Cultural Exchange

My wife and I took our honeymoon in Spain. It was a two week trip that took us from Barcelona, Seville, Ronda, Grenada, and Madrid, spending a few days in each city. Spain is a fantastic country. Full of diverse cities and rich history. Full of interesting local traditions and unique cuisine. Architecture that ranges from the modern to the ancient. Like most countries, each region, city, or town has their own unique culture. But there was one tradition I noticed every where we went that seemed unique to Spain on the whole.

Usually starting around three or four o’clock in the afternoon, and lasting through the early evening, the markets, squares, main boulevards and other gathering places would fill with people. There were families, couples, kids — very young to very old — all out walking. This tradition is called El Paseo or “The Stroll”. It is a time for families to gather, friends to meet, neighbors to run into other neighbors. People shop, they gossip, they discuss their lives, or they simply enjoy the company of others. For an outsider, and someone who can appreciate such things, it is wondrous to behold. People out, every single day, just taking a walk together to enjoy, participate, and experience being a part of their community. And, when one travels from city to city and then realizes that, in all likelihood, an entire country is likely doing this at the same time, well… It bogles the mind! What a lovely idea.

Though I have never been myself, I have several friends that are from Germany. As one who is interested in the culture and traditions of other countries, I have had many a conversation with them about theirs. One of these is about their eating habits. In America, we typically have a light breakfast (if any at all), a medium sized lunch, then a big dinner. While they state it is a bit less common these days, traditionally, Germans eat a decent breakfast, a large lunch (which is the main meal of the day), then a lighter dinner (Abendbrot, literally “evening bread”) usually consisting of cold cuts, cheeses, and breads. In other words, their lunch and dinners are almost exact opposites from ours. It does make a certain amount of sense, if one thinks about it, to eat meals in this order. It ensures that the biggest meal is had during a part of the day you are likely to be working your hardest and being the most active — when you need it most.

Speaking of eating habits in European countries, another interesting favorite of mine is one that is pre-dominatly French — eating the salad following the main course. Generally, in America, it is served before the main course or, far less often, along side of it. But why? Salad not only offers something crisp, refreshing, and light at the end of a meal but, furthermore, the ruffage aids in digestion. This makes more sense to me.

I relate all of these not simply to inform you of cultural differences in other countries. I offer them up as a few examples of cultural traditions, outside of my own, that I have in-whole or in-part adopted. Most because, once exposed to them, they made more sense over my own and help me to appreciate my place as part of the broader human experience. So, when my wife, daughter, and I are taking our evening paseo, I feel a deep connection to our time in Spain and the whole of its people who likely had done the same that day. When I eat a larger lunch and light dinner, I feel a connection and kinship with my friends from Germany and its citizens as a whole. And, when we eat our salad following the meal, I feel oh-so French.

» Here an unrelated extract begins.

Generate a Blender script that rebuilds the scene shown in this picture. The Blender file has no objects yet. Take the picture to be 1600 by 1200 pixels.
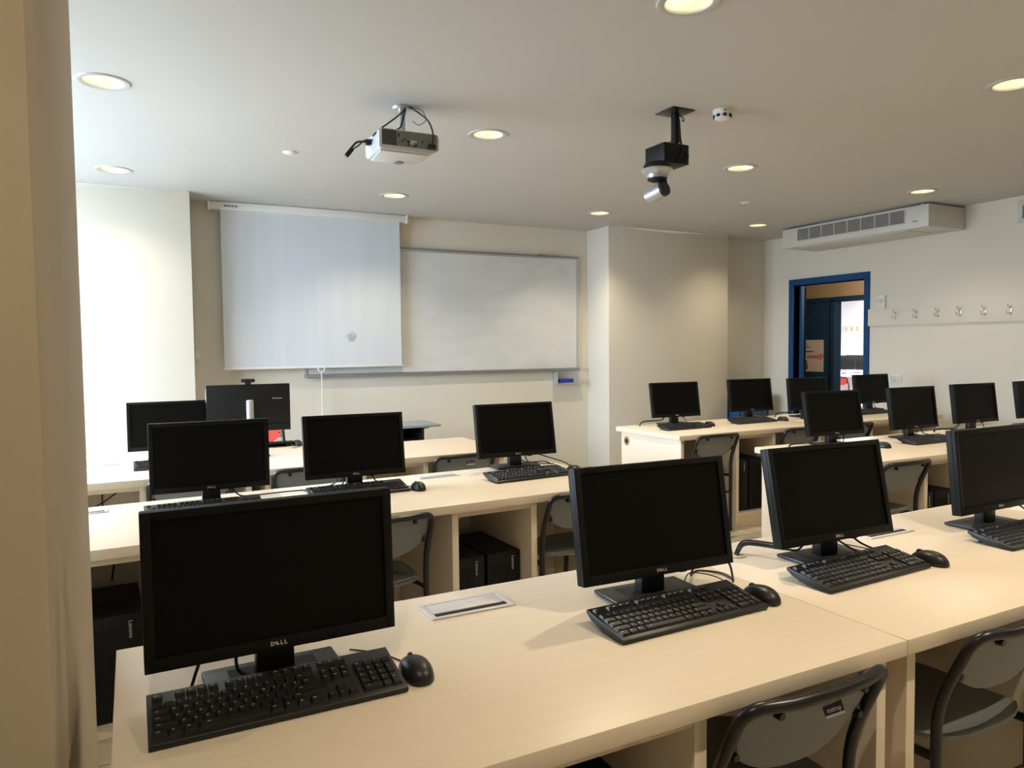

But it is not just the connection to these travels and culture that is a benefit. There is also the feeling (non-scientific as it may be), that the various traditions and cultures I have adopted make more sense than my own. That I was fortunate enough to be exposed to such ideas and that I have smartly adopted the best of them. This is part of my reason for travel to these places in the first place and I feel a certain sense of duty to do so. I travel not just to see the sights or take a vacation in a place far different from mine — such gains are short term and often fleeting. Instead, it is also to borrow and learn ways of doing things that I otherwise would not have been exposed to. Things that we have lost somewhere in our American melting pot along the way (or that never made the journey in the first place). I bring them back home in my small attempts to spread them here. I weave these ideas into the fabric of my own culture in the hopes of making the place that I call home a little better.